Fortunately for me, I have written group projects as a pen and paper roleplaying game author. Few of those supplements or game books had a single author. When I had my first opportunity to write a novel, it was as a co-author, working with my friend, Jeff Smith, and publishing as Lee Lightner. All of those experiences shaped the methods that John and I use today.

So, we both write 100% of the Jack Heckel novels. This is extremely important for us. We don’t keep track of how many words each person has written or rewritten or what percentage of the book that we wrote. When the name Jack Heckel goes on that book, it means John Peck and Harry Heckel both wrote everything in the book. This keeps us focused on making sure the entire book is good.

If one of us has a criticism of a section or doesn’t feel comfortable, we listen to what we both have to say and spend time working through it. We don’t really “fight” so much, but we do have disagreements. However, we feel that’s an important part of the creative process, and the effort that we use in communication often leads to solutions that make the entire book better. We encourage each other to give feedback as well as to listen to feedback. In our case, it helps that we are usually on the same page, but the honest and respectful back and forth makes the books better.

In practice, we wrote The Charming Tales by having an outline which we both accepted, agreeing that one of us would write the chapters primarily featuring Will Pickett and the other would write the chapters primarily featuring Charming. We wrote the book in chronological order, and once one of us finished a chapter, the other one would read through and creatively edit that chapter, embellishing or changing scenes and characters. What resulted was a writing style that belonged to neither John nor myself, but was completely Jack Heckel. As an interesting aside, we asked some of our beta readers who they thought wrote the original draft of each chapter, and the majority of them guessed the wrong person.

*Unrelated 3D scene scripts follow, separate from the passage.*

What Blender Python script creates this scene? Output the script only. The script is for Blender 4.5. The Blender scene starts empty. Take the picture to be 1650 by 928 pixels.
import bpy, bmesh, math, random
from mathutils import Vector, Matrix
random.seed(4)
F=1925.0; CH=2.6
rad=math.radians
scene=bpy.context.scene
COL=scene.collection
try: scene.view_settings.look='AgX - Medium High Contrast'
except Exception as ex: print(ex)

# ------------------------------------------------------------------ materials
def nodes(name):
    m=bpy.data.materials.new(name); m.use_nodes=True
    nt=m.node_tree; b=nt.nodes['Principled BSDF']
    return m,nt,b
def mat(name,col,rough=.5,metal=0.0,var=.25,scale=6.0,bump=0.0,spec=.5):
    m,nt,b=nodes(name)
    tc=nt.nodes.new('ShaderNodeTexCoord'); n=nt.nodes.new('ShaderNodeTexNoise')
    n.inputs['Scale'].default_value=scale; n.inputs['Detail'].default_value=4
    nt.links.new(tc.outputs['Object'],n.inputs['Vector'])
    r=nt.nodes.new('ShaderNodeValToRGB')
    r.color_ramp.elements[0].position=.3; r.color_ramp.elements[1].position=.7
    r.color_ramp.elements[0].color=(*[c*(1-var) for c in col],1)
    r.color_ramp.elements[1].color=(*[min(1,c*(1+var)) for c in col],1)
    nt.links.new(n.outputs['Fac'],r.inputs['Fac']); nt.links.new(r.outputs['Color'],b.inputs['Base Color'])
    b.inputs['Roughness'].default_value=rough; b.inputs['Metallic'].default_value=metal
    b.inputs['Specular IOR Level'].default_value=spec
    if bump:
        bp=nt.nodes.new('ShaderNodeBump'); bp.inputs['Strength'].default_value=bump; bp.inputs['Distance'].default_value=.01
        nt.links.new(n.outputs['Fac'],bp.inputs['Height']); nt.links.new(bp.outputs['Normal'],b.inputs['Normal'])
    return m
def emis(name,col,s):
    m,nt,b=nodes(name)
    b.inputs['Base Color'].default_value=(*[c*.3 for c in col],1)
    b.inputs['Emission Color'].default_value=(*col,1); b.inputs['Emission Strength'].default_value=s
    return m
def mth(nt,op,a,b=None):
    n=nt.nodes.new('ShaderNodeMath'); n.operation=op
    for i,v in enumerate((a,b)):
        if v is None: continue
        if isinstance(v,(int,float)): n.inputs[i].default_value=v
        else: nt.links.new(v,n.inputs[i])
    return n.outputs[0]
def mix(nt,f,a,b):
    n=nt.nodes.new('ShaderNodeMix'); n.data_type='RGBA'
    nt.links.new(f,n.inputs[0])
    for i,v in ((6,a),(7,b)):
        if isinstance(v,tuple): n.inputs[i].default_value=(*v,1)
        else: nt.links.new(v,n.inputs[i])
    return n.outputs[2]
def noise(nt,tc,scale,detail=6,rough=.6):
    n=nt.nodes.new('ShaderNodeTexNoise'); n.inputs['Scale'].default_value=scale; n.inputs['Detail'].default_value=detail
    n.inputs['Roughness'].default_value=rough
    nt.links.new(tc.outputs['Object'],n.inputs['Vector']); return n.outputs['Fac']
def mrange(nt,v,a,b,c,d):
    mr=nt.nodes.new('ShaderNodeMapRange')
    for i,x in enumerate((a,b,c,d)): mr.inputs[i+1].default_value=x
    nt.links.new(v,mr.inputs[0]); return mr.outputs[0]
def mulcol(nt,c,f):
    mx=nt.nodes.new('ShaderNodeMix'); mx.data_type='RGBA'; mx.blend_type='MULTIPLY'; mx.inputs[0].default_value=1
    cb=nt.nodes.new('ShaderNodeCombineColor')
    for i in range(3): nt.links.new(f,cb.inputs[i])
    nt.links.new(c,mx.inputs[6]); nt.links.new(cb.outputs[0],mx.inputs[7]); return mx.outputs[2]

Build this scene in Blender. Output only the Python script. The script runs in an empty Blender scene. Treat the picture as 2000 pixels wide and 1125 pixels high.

After the book was complete, we both read through the entire manuscript and discussed larger scale edits and changes. The final published version, which is found in A Fairy-tale Ending, doesn’t bear much of a resemblance to the original outline. Honestly, it was much better than that outline.

One of the fun things that happened was that at times, one of us wouldn’t be able to write a chapter or finish a chapter due to life events or writer’s block. When that happened, our co-author could take over. Knowing that someone else is there to help you stay on pace when you can’t write does wonders for reducing deadline stress.

When we ran into a problem plot point, we would call each other and ask for help. Those discussions often led to our favorite co-author experiences, where we would bounce ideas off of each other, only to find them leading to better and better ideas. This synergy of ideas is fantastic, and it would often change future chapters and even the direction of the book.

When we worked on The Dark Lord, we started with the same plan of having an outline, but it wasn’t as easily divided since the book had a single narrator, Avery Stewart. We divided some of the early chapters, but we ran into difficulties where we both weren’t available, so one of us started writing the entire book. The other person followed and rewrote/heavily edited those chapters, and at the end, there was some editing and touching things up. It wasn’t what we intended, but it worked.

When we wrote The Darker Lord, we did it the same way, with one person forging the initial rough draft and the second person breathing life into it, and both of us making sure the final version met Jack Heckel’s standards. By the time we were ready to write The Darkest Lord, we had our method of writing the series.

The most important aspects of our partnership are respect, communication, and the mutual ownership. We started writing together because we thought it would be a great way to stay in touch with one of us on the West Coast and the other on the East Coast. It’s been a remarkable experience, and one for which we are both thankful. We have been pleased with the five novels we’ve created, and we are both looking forward to working together for a long time to come.